O Estado de S Paulo
A autonomia do BC é desses assuntos que afetam a vida de todos os brasileiros, mas, como não é visível nem sentido no nosso cotidiano, não ganha a prioridade e a importância merecidas, é de complexa compreensão e presa fácil na verborragia demagógica de políticos oportunistas.
A autonomia legal é necessária porque "separa o poder de gastar dinheiro (Executivo e Congresso) do de emitir dinheiro (BC), especialmente em véspera de eleições", define o economista Edmar Bacha. Essa mistura promíscua de poderes ocorreu ao longo da história do País e mais tragicamente no final da década de 80, no governo Sarney, quando a inflação anual ultrapassou 1.000%, arruinou a economia, fez sumir investimentos e suprimiu empregos e salários.
Se a principal missão do BC é controlar a inflação e garantir a estabilidade da moeda, tomar decisões com autonomia e longe dos políticos é o que protege a saúde da economia e o poder de compra do cidadão comum, sobretudo em épocas de gastança de campanha eleitoral.
Não há ideologia nessa questão. John Maynard Keynes, papa do intervencionismo estatal, a defendia, e o neoliberal Milton Friedman a criticava. Na Inglaterra ela chegou com o trabalhista Tony Blair, depois de 18 anos de negativas de governos liberais. No Chile, foi decidida na ditadura de Pinochet e preservada nos governos democráticos. FHC e Lula respeitaram e não interferiram em decisões relevantes do BC. Mas se negaram a formalizar sua autonomia em lei. No Congresso é a oposição que defende a ideia e a base aliada, sobretudo o PT, a bombardeia. Não interessa aos políticos uma lei que impeça sua interferência em decisões sobre taxa de juros, aumento da dívida e emissão de dinheiro. Eles sempre querem gastar mais do que têm e podem. À população interessa o oposto.

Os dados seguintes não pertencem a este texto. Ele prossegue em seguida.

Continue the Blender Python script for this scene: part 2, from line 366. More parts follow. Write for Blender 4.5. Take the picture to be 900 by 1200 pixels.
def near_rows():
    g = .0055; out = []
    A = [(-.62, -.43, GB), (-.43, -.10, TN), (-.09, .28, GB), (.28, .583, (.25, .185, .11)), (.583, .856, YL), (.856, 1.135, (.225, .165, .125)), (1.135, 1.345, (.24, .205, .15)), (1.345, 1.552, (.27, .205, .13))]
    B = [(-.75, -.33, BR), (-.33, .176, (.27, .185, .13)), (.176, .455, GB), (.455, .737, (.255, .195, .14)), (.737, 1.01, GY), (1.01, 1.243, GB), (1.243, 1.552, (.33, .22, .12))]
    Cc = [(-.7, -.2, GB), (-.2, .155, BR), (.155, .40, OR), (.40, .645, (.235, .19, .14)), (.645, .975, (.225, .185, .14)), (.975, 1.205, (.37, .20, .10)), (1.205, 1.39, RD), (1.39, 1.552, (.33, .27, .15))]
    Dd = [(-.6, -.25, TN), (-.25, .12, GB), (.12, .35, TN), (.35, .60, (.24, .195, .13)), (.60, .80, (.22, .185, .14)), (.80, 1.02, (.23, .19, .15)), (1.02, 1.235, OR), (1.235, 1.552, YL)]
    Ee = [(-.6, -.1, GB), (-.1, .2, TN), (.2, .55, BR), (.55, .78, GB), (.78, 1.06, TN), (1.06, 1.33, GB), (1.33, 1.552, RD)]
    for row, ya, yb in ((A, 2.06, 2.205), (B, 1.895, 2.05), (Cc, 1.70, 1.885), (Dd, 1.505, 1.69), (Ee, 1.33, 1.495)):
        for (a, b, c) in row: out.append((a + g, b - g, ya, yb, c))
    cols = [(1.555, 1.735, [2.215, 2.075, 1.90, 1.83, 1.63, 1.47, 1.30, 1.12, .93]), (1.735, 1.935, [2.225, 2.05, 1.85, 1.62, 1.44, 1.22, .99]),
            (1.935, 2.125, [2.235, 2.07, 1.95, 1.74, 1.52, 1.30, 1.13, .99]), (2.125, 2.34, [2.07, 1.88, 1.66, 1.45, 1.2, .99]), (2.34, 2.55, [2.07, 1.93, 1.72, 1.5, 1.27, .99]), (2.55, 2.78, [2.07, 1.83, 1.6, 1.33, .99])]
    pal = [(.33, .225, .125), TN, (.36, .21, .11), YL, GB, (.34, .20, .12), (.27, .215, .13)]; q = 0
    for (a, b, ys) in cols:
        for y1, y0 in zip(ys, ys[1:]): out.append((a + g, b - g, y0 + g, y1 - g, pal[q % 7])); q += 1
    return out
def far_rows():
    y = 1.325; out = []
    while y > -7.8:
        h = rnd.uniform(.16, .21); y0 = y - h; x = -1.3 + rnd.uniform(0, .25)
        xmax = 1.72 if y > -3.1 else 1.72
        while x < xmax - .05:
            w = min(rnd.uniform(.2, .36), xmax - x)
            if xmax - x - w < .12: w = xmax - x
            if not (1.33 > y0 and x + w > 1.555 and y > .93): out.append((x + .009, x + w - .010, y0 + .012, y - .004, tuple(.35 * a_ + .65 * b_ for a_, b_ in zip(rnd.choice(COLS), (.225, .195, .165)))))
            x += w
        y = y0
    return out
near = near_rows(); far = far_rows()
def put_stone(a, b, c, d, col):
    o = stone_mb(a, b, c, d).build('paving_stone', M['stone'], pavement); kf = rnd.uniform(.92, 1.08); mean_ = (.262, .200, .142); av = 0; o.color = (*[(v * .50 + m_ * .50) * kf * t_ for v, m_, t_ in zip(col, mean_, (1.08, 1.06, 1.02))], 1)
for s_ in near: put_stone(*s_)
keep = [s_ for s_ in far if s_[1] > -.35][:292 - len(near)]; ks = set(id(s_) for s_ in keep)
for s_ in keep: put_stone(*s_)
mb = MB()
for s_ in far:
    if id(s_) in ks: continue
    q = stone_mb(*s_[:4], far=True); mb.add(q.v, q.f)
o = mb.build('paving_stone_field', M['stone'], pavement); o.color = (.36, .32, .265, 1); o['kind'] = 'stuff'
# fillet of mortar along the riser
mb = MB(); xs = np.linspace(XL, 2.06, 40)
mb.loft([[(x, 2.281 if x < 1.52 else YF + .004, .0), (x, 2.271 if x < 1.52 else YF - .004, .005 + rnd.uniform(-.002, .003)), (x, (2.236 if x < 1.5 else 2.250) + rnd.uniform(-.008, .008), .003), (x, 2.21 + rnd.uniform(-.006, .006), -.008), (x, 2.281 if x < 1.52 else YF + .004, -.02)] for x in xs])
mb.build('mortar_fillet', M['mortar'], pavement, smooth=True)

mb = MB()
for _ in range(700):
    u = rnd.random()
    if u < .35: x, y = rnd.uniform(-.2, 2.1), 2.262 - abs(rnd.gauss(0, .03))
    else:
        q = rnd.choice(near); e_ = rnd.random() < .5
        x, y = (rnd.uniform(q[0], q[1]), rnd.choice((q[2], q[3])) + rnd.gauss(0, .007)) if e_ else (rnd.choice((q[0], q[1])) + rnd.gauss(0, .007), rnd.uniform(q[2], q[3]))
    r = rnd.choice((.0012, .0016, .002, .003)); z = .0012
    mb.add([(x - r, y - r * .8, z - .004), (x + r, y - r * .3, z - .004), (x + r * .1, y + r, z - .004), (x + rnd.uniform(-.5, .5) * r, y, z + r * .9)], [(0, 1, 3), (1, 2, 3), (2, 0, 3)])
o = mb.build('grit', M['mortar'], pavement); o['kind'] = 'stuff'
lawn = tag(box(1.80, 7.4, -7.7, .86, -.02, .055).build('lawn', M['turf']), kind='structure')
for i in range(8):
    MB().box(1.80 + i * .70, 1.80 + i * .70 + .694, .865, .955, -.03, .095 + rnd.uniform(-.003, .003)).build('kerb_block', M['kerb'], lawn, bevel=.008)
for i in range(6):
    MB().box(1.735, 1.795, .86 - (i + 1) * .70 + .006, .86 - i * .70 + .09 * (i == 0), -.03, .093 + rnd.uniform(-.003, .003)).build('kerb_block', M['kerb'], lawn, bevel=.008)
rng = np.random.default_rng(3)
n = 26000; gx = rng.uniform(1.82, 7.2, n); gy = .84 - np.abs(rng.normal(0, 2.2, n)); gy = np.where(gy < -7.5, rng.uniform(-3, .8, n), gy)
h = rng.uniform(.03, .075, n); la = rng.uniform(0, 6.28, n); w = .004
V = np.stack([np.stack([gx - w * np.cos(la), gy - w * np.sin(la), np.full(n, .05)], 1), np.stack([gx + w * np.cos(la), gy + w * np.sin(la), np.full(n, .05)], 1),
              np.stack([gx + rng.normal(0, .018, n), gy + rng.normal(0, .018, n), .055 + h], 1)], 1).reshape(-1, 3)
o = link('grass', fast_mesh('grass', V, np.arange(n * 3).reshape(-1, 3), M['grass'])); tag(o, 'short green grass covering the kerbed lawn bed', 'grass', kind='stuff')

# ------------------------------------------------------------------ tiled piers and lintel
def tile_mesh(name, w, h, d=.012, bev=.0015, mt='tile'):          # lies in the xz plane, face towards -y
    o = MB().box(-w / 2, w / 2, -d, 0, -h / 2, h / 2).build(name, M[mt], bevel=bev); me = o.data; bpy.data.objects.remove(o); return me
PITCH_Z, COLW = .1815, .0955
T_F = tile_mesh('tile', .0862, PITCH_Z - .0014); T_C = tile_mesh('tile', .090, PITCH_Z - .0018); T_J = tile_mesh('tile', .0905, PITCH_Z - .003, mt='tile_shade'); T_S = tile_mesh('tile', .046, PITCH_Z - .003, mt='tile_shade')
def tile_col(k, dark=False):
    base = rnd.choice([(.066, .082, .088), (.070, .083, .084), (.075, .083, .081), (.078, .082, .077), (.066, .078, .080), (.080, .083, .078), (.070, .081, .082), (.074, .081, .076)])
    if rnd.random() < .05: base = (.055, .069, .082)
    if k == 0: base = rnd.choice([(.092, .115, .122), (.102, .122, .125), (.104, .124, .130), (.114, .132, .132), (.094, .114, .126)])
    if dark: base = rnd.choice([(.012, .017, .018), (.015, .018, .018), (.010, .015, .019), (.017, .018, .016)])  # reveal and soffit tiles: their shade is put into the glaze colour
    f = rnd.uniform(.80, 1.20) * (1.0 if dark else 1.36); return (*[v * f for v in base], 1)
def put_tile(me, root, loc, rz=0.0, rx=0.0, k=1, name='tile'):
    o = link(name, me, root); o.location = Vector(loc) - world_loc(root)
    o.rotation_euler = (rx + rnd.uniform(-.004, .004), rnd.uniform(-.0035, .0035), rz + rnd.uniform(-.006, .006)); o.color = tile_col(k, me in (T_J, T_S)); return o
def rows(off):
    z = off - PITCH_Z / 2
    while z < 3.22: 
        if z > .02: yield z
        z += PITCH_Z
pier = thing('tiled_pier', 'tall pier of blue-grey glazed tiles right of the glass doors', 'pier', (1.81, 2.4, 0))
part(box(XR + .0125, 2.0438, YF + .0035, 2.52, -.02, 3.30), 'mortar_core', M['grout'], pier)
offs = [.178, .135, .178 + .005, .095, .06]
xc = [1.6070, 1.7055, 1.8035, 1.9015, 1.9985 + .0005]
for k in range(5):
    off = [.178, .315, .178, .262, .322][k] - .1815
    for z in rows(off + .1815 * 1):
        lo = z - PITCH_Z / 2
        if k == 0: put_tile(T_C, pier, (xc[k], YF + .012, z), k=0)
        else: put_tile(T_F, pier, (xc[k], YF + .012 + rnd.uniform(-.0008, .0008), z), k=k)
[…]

Previdência - Sempre que escrevo sobre Previdência, como domingo passado, preparo-me para receber e-mails indignados. É natural. Afinal, cheia de remendos e vícios, nossa Previdência é hoje um monstrengo injusto. Mas, surpreendentemente, desta vez os e-mails estavam mais brandos, reconhecem que a bola de neve do déficit previdenciário pode prejudicar as futuras gerações e alguns apontam soluções para o problema. Abaixo transcrevo um resumo das principais reclamações e propostas de solução contidas nos e-mails:
Há uma revolta geral contra a diferença de regras válidas para funcionários públicos e políticos, que se aposentam mais cedo e com salário integral, enquanto trabalhadores privados têm teto limitado a 10 salários mínimos, que se reduz com a aplicação do fator previdenciário. O leitor Roberto Nolasco diz que a contribuição do militar cobre só 8% do que ele custa e defende um teto único do valor do benefício para funcionários públicos e privados.
Gustavo Veiga diz que a Previdência "é injusta, trata iguais de forma diferente; alguns são mais iguais do que outros" e propõe uma "nova Previdência igual para todos, homens, mulheres, funcionários públicos e da iniciativa privada rural e urbana". Essa foi a primeira proposta de reforma de Lula, mas o governo petista recuou rapidinho diante de pressões políticas de funcionários, deputados e senadores.
Dílson Melo conta que se aposentou com 37,5 anos de contribuição, dos quais 20 anos sobre 20 salários e 17,5 anos sobre 10. Começou ganhando 7 mínimos (R$ 3.255) e agora recebe só 4,7 (R$ 2.185,50). Desde o cruzado, sucessivos planos econômicos encolheram os benefícios pagos pelo INSS.
A revolta se estende contra a aposentadoria rural, que custa quase metade da folha do INSS e nenhum centavo de contribuição. E contra a isenção que privilegia entidades erroneamente chamadas de filantrópicas, mas que na verdade buscam obter lucros financeiros, como clubes de futebol.
Quando se fala de Previdência, todos e ninguém têm razão. Mas há um aspecto positivo: mais de uma década de debate e até os aposentados reconhecem que o problema existe e é preciso encontrar solução.